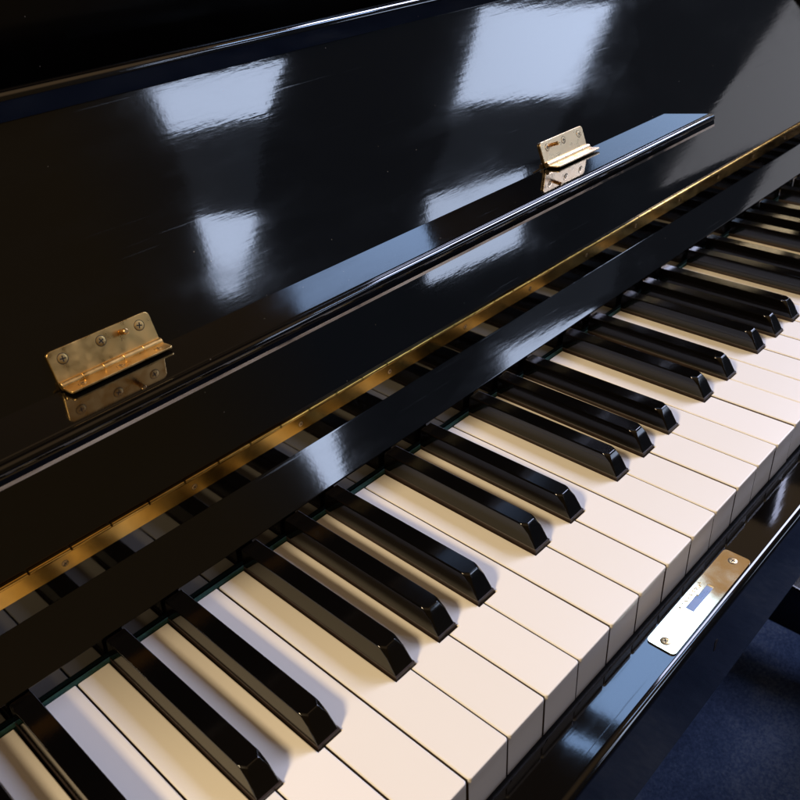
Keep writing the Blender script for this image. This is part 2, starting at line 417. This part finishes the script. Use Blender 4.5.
def butt_hinge(x0, x1, screws, pin, mat, label):
    root = bpy.data.objects.new('ledge_hinge', None); COL.objects.link(root); root.parent = piano
    root['label'] = label
    bm = bmesh.new(); slab(bm, rounded(x0, x1, 59.6, 72.9, 2.2, (0, 0, 1, 1)), 0.05, 1.25, F)
    finish('board_leaf', bm, mat, root, bevel=0.25, seg=2, smooth=True, angle=50)
    bm = bmesh.new(); slab(bm, rounded(x0, x1, 2.4, 10.6, 1.6, (0, 0, 1, 1)), 1.0, 1.9, Lg)
    leaf = finish('ledge_leaf', bm, mat, root, bevel=0.2, seg=2, smooth=True, angle=50)
    bm = bmesh.new(); c = F(58.9, 2.0); n_ = 5; w = (x1 - x0) / n_
    for i in range(n_): tube(bm, (x0 + i * w + .06, *c), (x0 + (i + 1) * w - .06, *c), 1.75, 20, 0.12)
    tube(bm, (x0 + .2, *c), (x1 - .2, *c), 1.35, 16)
    finish('knuckle', bm, mat, root, smooth=True, angle=40)
    for sx_ in screws: screw(root, (sx_, *F(69.0 if sx_ == screws[1] else 68.6, 1.25)), nF, 2.0, 0.22, mat=mat)
    for sx_ in screws: screw(root, (sx_ + 1, *Lg(6.6, 1.9)), nL, 1.5, 0.2, mat=mat)
    bm = bmesh.new(); a = Vector((pin, *F(69.0, 1.2))); b = Vector((pin, *F(69.0, 6.2)))
    tube(bm, a, b, 1.15, 16, 0.3); finish('stop_pin', bm, SCREW, root, smooth=True, angle=40)
butt_hinge(-27.2, 19.2, (-21.6, -4.5, 13.2), 4.9, BRASS, 'golden brass butt hinge in warm light, the nearer of the two on the ledge')
butt_hinge(299.5, 346.0, (306, 323.6, 340.5), 311.8, metal('hinge_brass_window_pale', (0.85, 0.63, 0.37), 0.3, 0.08, 0), 'brass butt hinge, pale window reflection in its colour, the farther of the two on the ledge')  # same brass as the nearer hinge; window reflection's paleness put into the colour

# --- key slip with lock plate, keybed
sl = [(-3.2, -20.4), (-3.2, -85), (-25.4, -85)] + [(-25.4, -23.2)] + [(-25.2 + 4.0 - 4.0 * math.cos(R(a)), -23.0 + 3.0 * math.sin(R(a))) for a in range(15, 91, 15)] + [(-4.2, -20.0)]
bm = bmesh.new(); prism_x(bm, sl, XL - 4, XR + 4)
slip = finish('key_slip', bm, LACSL, piano, smooth=True, angle=25)
bm = bmesh.new(); box(bm, XL - 4, XR + 4, -2.8, 240, -86, -30); finish('keybed', bm, DARKWOOD, piano)
plate = None
px0, px1, py0, py1 = 113.0, 188.2, -20.9, -7.4
ol = rounded(px0, px1, py0, py1, 2.0)
sx0, sx1, sy0, sy1 = 140.8, 160.8, -15.4, -11.4
# plate with a real slot: ring of quads between rectangle slot and outline, built as four strips
bm = bmesh.new()
def strip(pts): prism_z(bm, pts, -19.99, -19.2)
strip([(px0 + 2, py0), (sx0, py0), (sx0, py1), (px0 + 2, py1)] and [p for p in ol if p[0] <= px0 + 2.01] and
      arc(px0 + 2, py0 + 2, 2, 180, 270, 5) + [(sx0, py0), (sx0, py1)] + arc(px0 + 2, py1 - 2, 2, 90, 180, 5))
strip([(sx1, py0)] + arc(px1 - 2, py0 + 2, 2, 270, 360, 5) + arc(px1 - 2, py1 - 2, 2, 0, 90, 5) + [(sx1, py1)])
strip([(sx0, py0), (sx1, py0), (sx1, sy0), (sx0, sy0)])
strip([(sx0, sy1), (sx0 + 11, sy1), (sx0 + 11, sy1 - .7), (sx1, sy1 - .7), (sx1, py1), (sx0, py1)])
bmesh.ops.remove_doubles(bm, verts=bm.verts, dist=1e-4)
dup_f = {}
for f in list(bm.faces):
    k = tuple(round(v, 3) for v in f.calc_center_median()); dup_f.setdefault(k, []).append(f)
kill = [f for fs in dup_f.values() if len(fs) > 1 for f in fs]
bmesh.ops.delete(bm, geom=kill, context='FACES')
plate = finish('lock_plate', bm, BRASSP, piano)
bm = bmesh.new(); poly_face(bm, [(sx0 - .2, sy0 - .2, -19.75), (sx1 + .2, sy0 - .2, -19.75), (sx1 + .2, sy1 + .2, -19.75), (sx0 - .2, sy1 + .2, -19.75)])
box(bm, sx0 - .2, sx1 + .2, sy0 - .2, sy1 + .2, -19.95, -19.70)
finish('bolt', bm, STEEL, plate)
for sx_ in (117.6, 182.6): screw(plate, (sx_, -14.2, -19.2), (0, 0, 1), 2.0, 0.25)
# small worn stamp marks beside the slot, too worn to read
bm = bmesh.new(); rs = random.Random(3)
for i in range(9):
    x = 139.5 + i * 2.5
    for j in range(3):
        cx_, cy_ = x + rs.uniform(-.6, .6), -9.6 + rs.uniform(-.8, .8); a = rs.choice((0, PI / 2, PI / 4, -PI / 4)); L_ = rs.uniform(.4, .8)
        d = Vector((math.cos(a), math.sin(a), 0)) * L_; q = Vector((-math.sin(a), math.cos(a), 0)) * .2
        c_ = Vector((cx_, cy_, -19.2))
        prism_z(bm, [tuple((c_ + s_)[:2]) for s_ in (-d - q, d - q, d + q, -d + q)], -19.25, -19.08)
finish('worn_stamp', bm, STAMP, plate)
# keyhole in the front of the slip: a raised worn rim round a dark hole
bm = bmesh.new()
prof = [(148.2 + 1.7 * math.cos(R(a)), -38.0 + 1.7 * math.sin(R(a))) for a in range(-50, 231, 20)] + [(147.3, -43.5), (149.1, -43.5)]
a = [bm.verts.new((x, -25.55, z)) for x, z in prof]; b = [bm.verts.new((x, -25.3, z)) for x, z in prof]
for i in range(len(prof)): bm.faces.new((a[i], a[(i + 1) % len(prof)], b[(i + 1) % len(prof)], b[i]))
bm.faces.new(a)
finish('keyhole', bm, DARKSLOT, slip)

# --- case: cheeks, arms, sides, upper panel, bottom panel, toes
for sgn, xe in ((-1, XL), (1, XR)):
    a, b = (xe - 40, xe - 5) if sgn < 0 else (xe + 5, xe + 40)
    bm = bmesh.new(); box(bm, a, b, -25.4, 146, -86, 12); finish('cheek_block', bm, LACS, piano, bevel=2, seg=3, smooth=True)
    a, b = (xe - 66, xe - 41) if sgn < 0 else (xe + 41, xe + 66)
    bm = bmesh.new(); prism_x(bm, [(-40, -86), (-40, 10), (-30, 25), (150, 40), (150, -86)], a, b); finish('arm', bm, LACS, piano, bevel=2, seg=3, smooth=True)
    bm = bmesh.new(); box(bm, a, b, 151, 480, -725, 480); finish('side_panel', bm, LACS, piano, bevel=2, seg=2, smooth=True)
    t0, t1 = (xe - 58, xe - 12) if sgn < 0 else (xe + 14, xe + 60)
    bm = bmesh.new(); prism_x(bm, [(-40, -652), (-40, -600), (-25, -588), (149, -570), (149, -652)], t0, t1); toe = finish('toe_block', bm, LACS, piano, bevel=3, seg=3, smooth=True)
    bm = bmesh.new(); tube(bm, ((t0 + t1) / 2 - 9, 20, -701), ((t0 + t1) / 2 + 9, 20, -701), 23, 24, 2); box(bm, (t0 + t1) / 2 - 5, (t0 + t1) / 2 + 5, 12, 28, -700, -652); finish('castor', bm, DARKWOOD, toe, smooth=True)
    bm = bmesh.new(); prism_x(bm, [(-30, -588), (-30, -87), (20, -87), (10, -570)], t0 + 4, t1 - 4); finish('leg', bm, LACS, piano, bevel=3, seg=3, smooth=True)
bm = bmesh.new(); box(bm, XL - 40, XR + 40, 290, 312, 60, 480); finish('upper_panel', bm, LACS, piano, bevel=1.5, seg=2)
bm = bmesh.new(); box(bm, XL - 40, XR + 40, 178, 289, 20, 30); finish('key_shelf', bm, DARKWOOD, piano)
bm = bmesh.new(); box(bm, XL - 40, XR + 40, 200, 220, -700, -87); finish('bottom_panel', bm, LACS, piano, bevel=1.5, seg=2)
bm = bmesh.new(); box(bm, XL - 70, XR + 70, 230, 490, 481, 503); finish('top_lid', bm, LACS, piano, bevel=4, seg=3, smooth=True)

# ------------------------------------------------------------------ floor
bm = bmesh.new(); poly_face(bm, [(-4000, -4000, -725), (5000, -4000, -725), (5000, 4000, -725), (-4000, 4000, -725)])
fl = finish('carpet_floor', bm, CARPET); fl['kind'] = 'structure'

→ **TASK DETAILS**: From the first line above down to the line with "farther of the two on the ledge')", reproduce every line and no others, omitting pictures.

→ **REPLY**:
Keep writing the Blender script for this image. This is part 2, starting at line 417. This part finishes the script. Use Blender 4.5.
def butt_hinge(x0, x1, screws, pin, mat, label):
    root = bpy.data.objects.new('ledge_hinge', None); COL.objects.link(root); root.parent = piano
    root['label'] = label
    bm = bmesh.new(); slab(bm, rounded(x0, x1, 59.6, 72.9, 2.2, (0, 0, 1, 1)), 0.05, 1.25, F)
    finish('board_leaf', bm, mat, root, bevel=0.25, seg=2, smooth=True, angle=50)
    bm = bmesh.new(); slab(bm, rounded(x0, x1, 2.4, 10.6, 1.6, (0, 0, 1, 1)), 1.0, 1.9, Lg)
    leaf = finish('ledge_leaf', bm, mat, root, bevel=0.2, seg=2, smooth=True, angle=50)
    bm = bmesh.new(); c = F(58.9, 2.0); n_ = 5; w = (x1 - x0) / n_
    for i in range(n_): tube(bm, (x0 + i * w + .06, *c), (x0 + (i + 1) * w - .06, *c), 1.75, 20, 0.12)
    tube(bm, (x0 + .2, *c), (x1 - .2, *c), 1.35, 16)
    finish('knuckle', bm, mat, root, smooth=True, angle=40)
    for sx_ in screws: screw(root, (sx_, *F(69.0 if sx_ == screws[1] else 68.6, 1.25)), nF, 2.0, 0.22, mat=mat)
    for sx_ in screws: screw(root, (sx_ + 1, *Lg(6.6, 1.9)), nL, 1.5, 0.2, mat=mat)
    bm = bmesh.new(); a = Vector((pin, *F(69.0, 1.2))); b = Vector((pin, *F(69.0, 6.2)))
    tube(bm, a, b, 1.15, 16, 0.3); finish('stop_pin', bm, SCREW, root, smooth=True, angle=40)
butt_hinge(-27.2, 19.2, (-21.6, -4.5, 13.2), 4.9, BRASS, 'golden brass butt hinge in warm light, the nearer of the two on the ledge')
butt_hinge(299.5, 346.0, (306, 323.6, 340.5), 311.8, metal('hinge_brass_window_pale', (0.85, 0.63, 0.37), 0.3, 0.08, 0), 'brass butt hinge, pale window reflection in its colour, the farther of the two on the ledge')  # same brass as the nearer hinge; window reflection's paleness put into the colour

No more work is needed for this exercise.